The third woman – getting trade back on track

The World Bank-International Monetary Fund Spring Meetings sent promising signals of the international financial system overhaul, urgently needed to tackle the debt-climate-nature crises – and women are leading the charge.

Laura Kelly's picture
Insight by 
Laura Kelly
Director of IIED’s Shaping Sustainable Markets research group
26 April 2023
Montage of Kristalina Georgieva, Mia Mottley and Ngozi Okonjo-Iweala

From left to right: IMF managing director Kristalina Georgieva, Prime Minister of Barbados Mia Mottley and WTO director general Ngozi Okonjo-Iweala (Photos in order: World Bank, CC BY-NC-ND 2.0UNDRR/Antoine Tardy, CC BY-NC-ND 2.0IISD/ENB - Angeles Estrada Vigil, CC BY-NC 2.0)

Returning home from the Spring Meetings of the World Bank and International Monetary Fund (IMF) in Washington earlier this month, I reflected that we are at last seeing some international leadership on the triple crises of debt, climate change and nature loss. And it’s coming from women.



Kristalina Georgieva, the IMF’s managing director, is championing more support for highly indebted poor countries, including through debt for nature and climate swaps.

Prime Minister of Barbados Mia Mottley is leading the Bridgetown Agenda, calling for reform of the multilateral financial system to provide more support for vulnerable, low-income countries to deal with the climate crisis and inequality.



Commanding the stage, these women stood out literally – as well as figuratively − from the summit’s sea of predominantly grey-suited men.

Shake-up

Vigorous reform within these powerful organisations will be fundamental in addressing the triple crisis. But to date, a third major multilateral institution, the World Trade Organisation (WTO), has been less explicit in the changes it will make and role it will play.
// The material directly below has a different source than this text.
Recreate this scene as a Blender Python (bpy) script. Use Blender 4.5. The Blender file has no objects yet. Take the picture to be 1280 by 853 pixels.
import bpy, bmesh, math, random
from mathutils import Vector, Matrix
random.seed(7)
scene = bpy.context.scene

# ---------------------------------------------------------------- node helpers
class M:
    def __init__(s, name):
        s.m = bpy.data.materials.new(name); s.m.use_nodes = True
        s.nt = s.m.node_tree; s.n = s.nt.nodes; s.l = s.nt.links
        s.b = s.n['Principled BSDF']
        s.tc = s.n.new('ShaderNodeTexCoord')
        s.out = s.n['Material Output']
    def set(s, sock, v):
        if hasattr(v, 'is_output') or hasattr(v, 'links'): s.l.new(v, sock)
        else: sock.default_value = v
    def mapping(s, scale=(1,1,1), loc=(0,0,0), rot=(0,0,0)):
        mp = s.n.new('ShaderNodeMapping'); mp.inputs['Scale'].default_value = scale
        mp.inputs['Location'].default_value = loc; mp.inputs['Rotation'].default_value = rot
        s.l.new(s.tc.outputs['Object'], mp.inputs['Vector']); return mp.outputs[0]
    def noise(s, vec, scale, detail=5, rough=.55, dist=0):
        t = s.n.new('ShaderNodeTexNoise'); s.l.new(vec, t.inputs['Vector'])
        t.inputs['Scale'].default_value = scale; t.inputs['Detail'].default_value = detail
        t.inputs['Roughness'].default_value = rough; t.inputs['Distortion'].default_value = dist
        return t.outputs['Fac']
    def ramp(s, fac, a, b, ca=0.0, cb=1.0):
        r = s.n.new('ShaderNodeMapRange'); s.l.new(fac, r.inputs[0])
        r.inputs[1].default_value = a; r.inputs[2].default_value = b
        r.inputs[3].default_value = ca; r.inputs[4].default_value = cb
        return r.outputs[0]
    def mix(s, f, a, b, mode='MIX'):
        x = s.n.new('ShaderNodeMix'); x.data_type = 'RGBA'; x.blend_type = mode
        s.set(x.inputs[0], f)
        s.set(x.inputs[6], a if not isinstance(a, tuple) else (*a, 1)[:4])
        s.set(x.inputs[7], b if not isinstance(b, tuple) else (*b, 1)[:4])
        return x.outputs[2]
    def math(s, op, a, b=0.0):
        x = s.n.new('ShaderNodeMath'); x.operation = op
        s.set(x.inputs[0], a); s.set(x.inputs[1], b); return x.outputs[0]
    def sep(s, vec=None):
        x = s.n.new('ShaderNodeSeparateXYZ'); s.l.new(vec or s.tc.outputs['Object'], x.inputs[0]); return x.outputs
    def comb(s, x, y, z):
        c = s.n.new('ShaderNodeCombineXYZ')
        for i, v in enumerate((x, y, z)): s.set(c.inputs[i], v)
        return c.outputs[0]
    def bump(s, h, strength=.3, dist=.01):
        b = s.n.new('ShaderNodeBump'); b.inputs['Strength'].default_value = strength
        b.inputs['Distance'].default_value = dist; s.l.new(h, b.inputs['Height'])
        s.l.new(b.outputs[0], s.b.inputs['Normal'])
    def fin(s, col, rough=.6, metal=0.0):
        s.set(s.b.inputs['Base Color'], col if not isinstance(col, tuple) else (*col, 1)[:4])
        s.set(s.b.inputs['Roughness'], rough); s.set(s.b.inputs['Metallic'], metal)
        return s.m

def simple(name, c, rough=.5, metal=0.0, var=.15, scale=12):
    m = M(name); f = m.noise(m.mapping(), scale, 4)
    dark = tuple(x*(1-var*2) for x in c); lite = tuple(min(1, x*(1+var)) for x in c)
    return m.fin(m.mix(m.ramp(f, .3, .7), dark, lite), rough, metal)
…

That could be about to change with WTO’s director general Ngozi Okonjo-Iweala pushing to incorporate climate change and sustainability concerns into the organisation’s rule making. Such reform would give major support to the shake-up in international financial systems being advocated by Georgieva and Mottley.

Global financial challenges

Low-income countries are increasingly struggling to service their debt. In analysis conducted ahead of the Spring Meetings, my colleague Sejal Patel calculated that, on average, low-income countries are using more than 10% of their national budget to service debt, with some – Senegal (35%) and Angola (46%) – using much more.
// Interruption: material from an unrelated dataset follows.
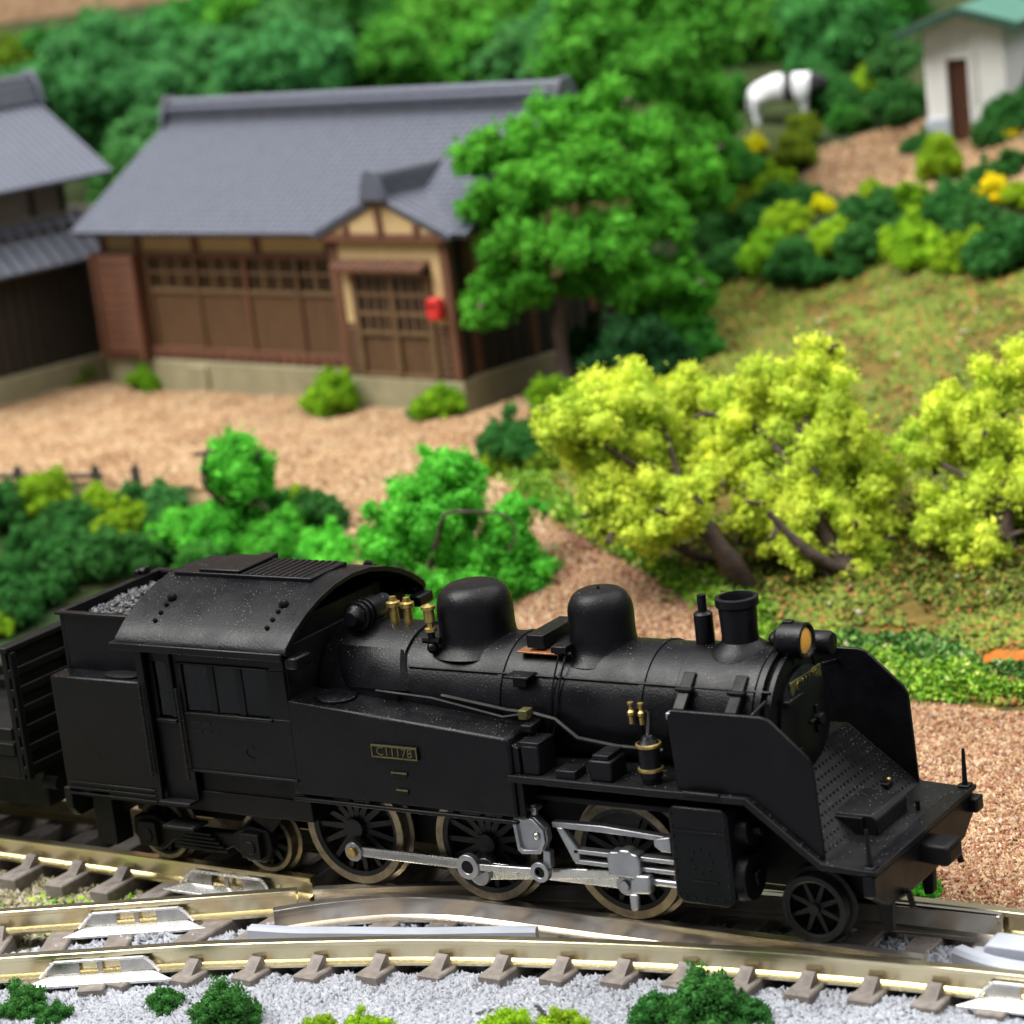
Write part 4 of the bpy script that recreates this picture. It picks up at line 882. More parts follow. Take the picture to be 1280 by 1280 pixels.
# main roof
def tiled_slope(parent, x0, x1, pts_lo, pts_hi, pitch, rows, name='roof_tiles', rad=.032, mat='roof'):
    """Rows of stepped courses with rolls running up the slope; (y,z) of eave and ridge."""
    (ya, za), (yb, zb) = pts_lo, pts_hi; Ls = math.hypot(yb-ya, zb-za); dy, dz = (yb-ya)/Ls, (zb-za)/Ls; ny_, nz_ = -dz, dy
    if nz_ < 0: ny_, nz_ = -ny_, -nz_
    mb = MB()
    for r in range(rows):
        a, b = Ls*r/rows, Ls*(r+1)/rows+.02
        pa = (ya+dy*a, za+dz*a); pb = (ya+dy*b, za+dz*b)
        mb.poly([(x0, pa[0]+ny_*.03, pa[1]+nz_*.03), (x1, pa[0]+ny_*.03, pa[1]+nz_*.03), (x1, pb[0]+ny_*.004, pb[1]+nz_*.004), (x0, pb[0]+ny_*.004, pb[1]+nz_*.004),
                 (x0, pa[0]-ny_*.03, pa[1]-nz_*.03), (x1, pa[0]-ny_*.03, pa[1]-nz_*.03)], [(0,1,2,3),(4,5,1,0)])
    n = int((x1-x0)/pitch)
    for k in range(n+1):
        x = x0+(x1-x0)*k/n
        q = []
        for (y, z) in ((ya-dy*.02, za-dz*.02), (yb, zb)):
            for t in (-90, -40, 0, 40, 90):
                c, s_ = math.cos(math.radians(t)), math.sin(math.radians(t))
                q.append((x+rad*s_, y+ny_*(.012+rad*c), z+nz_*(.012+rad*c)))
        mb.poly(q, [(i, i+1, 6+i, 5+i) for i in range(4)] + [(4, 3, 2, 1, 0)])
    o = Q(mb, name, mat, parent, 0, 30); o['kind'] = 'stuff'; return o
RF = Q(MB().prism([(-.05, 2.50), (-.05, 2.56), (2.28, 4.02), (4.6, 2.56), (4.6, 2.50), (2.28, 3.94)], 'yz', -8.22, .42), 'roof', 'roofdark', H, 0)
tiled_slope(RF, -8.24, .44, (-.08, 2.555), (2.2, 3.985), .145, 24)
tiled_slope(RF, -8.24, .44, (4.63, 2.555), (2.36, 3.985), .29, 12)
Q(MB().box(-8.18, .40, 2.14, 2.42, 3.92, 4.26), 'ridge_wall', 'roofdark', RF, .02)
Q(MB().cyl((-8.26, 2.28, 4.30), (.46, 2.28, 4.30), .085, n=12), 'ridge_cap', 'roof', RF, 0)
rt = MB()
for k in range(74): rt.cyl((-8.14+.1155*k, 2.06, 4.205), (-8.14+.1155*k, 2.2, 4.215), .036, n=6)
Q(rt, 'ridge_tile_ends', 'roof', RF, 0)['kind'] = 'stuff'
for x in (-8.24, .42): Q(MB().prism([(2.02, 3.93), (2.54, 3.93), (2.48, 4.25), (2.38, 4.42), (2.18, 4.42), (2.08, 4.25)], 'yz', x-.05, x+.05), 'ridge_end', 'roofdark', RF, .02)
# porch
PX = -1.17
Q(MB().box(-2.36, -.06, .05, .36, .47, 2.46), 'porch_wall', 'darkwood', H)
for x in (-2.32, -.10): Q(MB().box(x-.08, x+.08, -.02, .1, .47, 2.5), 'porch_post', 'redwood', H)
Q(MB().box(-2.42, .06, -.13, .1, 2.46, 2.58), 'porch_beam', 'redwood', H)
Q(MB().box(-2.24, -.18, .0, .06, 2.12, 2.44), 'porch_plaster', 'plaster', H)
Q(MB().box(-2.22, -2.03, .0, .06, 1.25, 2.0), 'porch_side_plaster', 'plaster', H)
Q(MB().box(-.40, -.18, .0, .06, 1.25, 2.12), 'porch_side_plaster', 'plaster', H)
for xa, xb in ((-2.24, -2.0), (-.42, -.18)):
    w_ = Q(MB().box(xa, xb, -.0, .06, .47, 1.22), 'porch_dado', 'redwood', H)
    for j in range(6): Q(MB().box(xa+.02, xb-.02, -.025, .0, .51+.118*j, .60+.118*j), 'dado_tile', 'brownwood', w_, .01)
Q(MB().prism([(PX-1.15, 2.56), (PX+1.15, 2.56), (PX, 3.02)], 'xz', -.11, -.07), 'porch_gable', 'plaster', H)
for dx, hgt in ((-.72, .16), (-.0, .42), (.72, .16)):
    w_ = Q(MB().box(-.06, .06, -.15, -.10, 0, hgt), 'gable_strut', 'redwood', H); w_.location = (PX+dx, 0, 2.55); w_.rotation_euler = (0, -.12*(1 if dx > 0 else -1 if dx < 0 else .6), 0)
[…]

Institutions including the World Bank, IMF, International Finance Corporation and regional development banks are coming under increasing pressure to set out how they will help resolve the mounting debt problems of poorer countries.

And on the margins of the meetings, Ghana’s finance minister Ken Ofori-Atta highlighted the failings of the World Bank and other multilaterals at this crucial time. Ofori-Atta said the system was failing to address the problems of inequality and climate change "at the scale and speed that is required".

Global trade challenges

It was always envisaged that the WTO would contribute to sustainable development. In its preamble, the 1995 Marrakesh Agreement that established the organisation contains a strong statement that the WTO will uphold “an open, non-discriminatory and equitable multilateral trading system… acting for the protection of the environment, and the promotion of sustainable development”.

However, in reality the role of the WTO has been contentious − something I saw first-hand when working in trade and development policy in the early 2000s. For example, rules designed to prevent products being treated differently in terms of trade taxes based on how they were produced has meant that countries cannot discriminate between imports produced with clean energy versus fossil fuels.

Such rules that seem to favour rich countries have been resisted by many low-income countries fearing a new ‘green protectionism’ and there has been limited discussion and progress on the issues among members.

The WTO’s committee on trade and environment – set up to examine the relationship between trade and the environment, to promote sustainable development − only meets twice a year and has made limited progress. This, coupled with the slow progress on concluding new trade agreements, has led to a sense that the WTO lacks relevance in efforts to tackle the current crises.

Promise

Okonjo-Iweala’s arrival in 2021 began to shake things up. Informal discussions on trade and environmental sustainability launched in 2020 have grown to include 74 member countries, covering how to make progress on: subsidies, circular economy, environmental goods and services, and trade-related climate measures.

And in June last year an historic agreement was reached prohibiting harmful fisheries subsidies, which are a major cause of depleting global fish stocks. This was the first WTO agreement to focus on the environment and marks a major step towards achieving UN Sustainable Development Goal 14 on ‘Life below water’ – although it is only the second agreement reached at the WTO since it was created.

The atmosphere at the Spring Meetings was of an approaching tipping point for low-income country economies, global climate change and nature loss.

Contributions from the world's most powerful trade and finance institutions on how to solve these crises is in no small part due to the women leading it and the fact that Georgieva, Mottley and Okonjo-Iweala are operating in environments that remain predominantly male clearly gives them a strong bond and potential to work together to change the system.

IIED is conducting research to better understand how international trade rules can support, or undermine, sustainable development. As part of this I will be following closely the progress of these three impressive women leaders – and willing them on to succeed.